A couple of notes pertaining to the relationship(s) between reality and stories, which has persisted as a theme for me. The week’s reading began with Iris comparing her elderly self to a letter: ‘deposited here, collected there. But a letter addressed to no one’ (p206). She intends it in a self-deprecating way, but I read a certain freedom in it (particularly in light of what I have discussed above). There is an echo here of her description of Laura’s face from earlier in the novel: ‘A tabula rasa, not waiting to write, but to be written on’ (p57). It’s interesting to consider where the power lies in such a dynamic. It seems to me that The Blind Assassin is concerned at several levels with the freedom and power to write one’s own story instead of being written into another’s. I have noted this previously with respect to the statue of the Weary Soldier, the textual palimpsest of the donut shop’s bathroom wall, and other occurrences. One of the most striking instances this week was in relation to the unexpected (to this reader at least) incident of physical intimacy between Iris & Alex in the attic.

Did I do anything to provoke him?

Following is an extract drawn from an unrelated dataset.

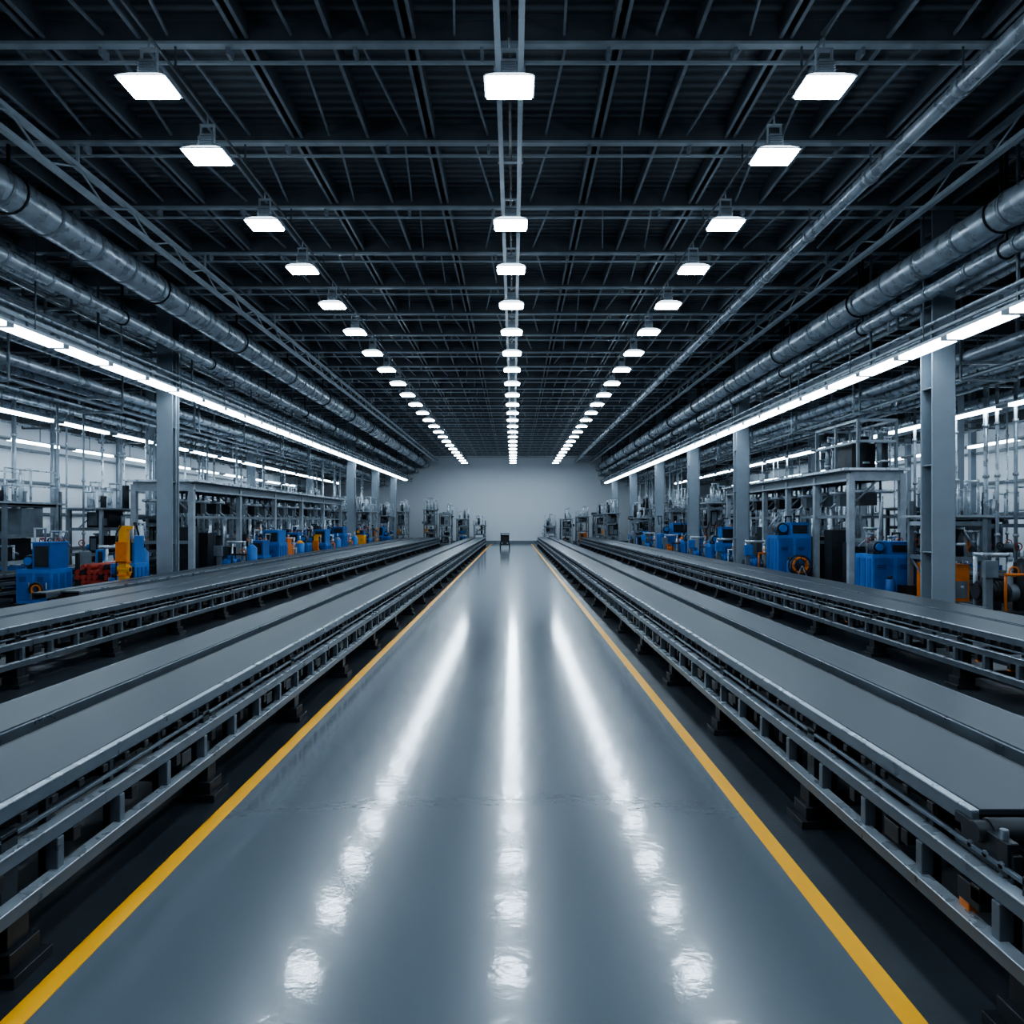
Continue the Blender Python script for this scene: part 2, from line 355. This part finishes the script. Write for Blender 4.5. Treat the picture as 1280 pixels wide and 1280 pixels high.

Nothing I can recall, but is what I remember the same thing as what actually happened? 
It is now: I am the only survivor. (p266)

So Iris asserts herself as the author of her story; a stark contrast to the helplessness she later reports when it comes to her own marriage.

There is another instance of this theme during Alex’s introduction: ‘“An orphan!” said Reenie. “He could be anybody!”’ (p218). This is intended as a warning, but is distinctly readable in contrast to the Chase girls (and Iris especially) who are almost entirely constrained by the circumstances of their family. Alex sees as much himself:

What does it mean, anyway — family background and so forth? People use it mostly as an excuse for their own snobbery, or else their failings. I’m free of the temptation, that’s all. I’m free of the strings. Nothing ties me down. (p.231)

In closing this week’s reading we find Iris again mulling the question of her own authorship of her story, both in the living of it and its remembrance:

I say “her,” because I don’t recall having been present, not in any meaningful sense of the word. I and the girl in the picture have ceased to be the same person. I am her outcome, the result of the life she once lived headlong; whereas she, if she can be said to exist at all, is composed only of what I remember. I have the better view — I can see her clearly, most of the time. But even if she knew enough to look, she can’t see me at all. (p.292)

Iris seems to note in herself a temptation to perform upon her memories something like the procedure her sister once performed on family photos: erasing, colourising at whim, reforming. Even one’s former self is something recognised as a construction, and something which one is granted all power to judge and no power to change. Unless, of course, consolation can be found in being the last one to tell the story, uncorrected.

• • •

One final note from me this week, and I like its similarity to the way I closed last Sunday’s newsletter. I expect you all went away and read your Keats! And this week your homework is the short poem Iris is reaching to remember aboard her ocean liner. No doubt it is from her time under the tutelage of Miss Violence, for it is of course Tennyson. Of particular note for us, I think, the final stanza:

Break, break, break 
At the foot of thy crags, O Sea! 
But the tender grace of a day that is dead 
Will never come back to me.

• • •

My thanks as always to those who dropped me a line this week, it’s always appreciated. Apologies if I didn’t get back to you individually - just know that I get a kick out of your insights and to see so many of you enjoying the novel. (A specific shout out to the ‘ice’ and ‘lily’ hunters amongst you who seem to be wearing out your highlighters!)

You may have noted that tomorrow we dip back into Laura’s novel. I will see you back here in a week to talk about everything up to the end of the chapter ‘Sunnyside’ (p403 in the Virago paperback).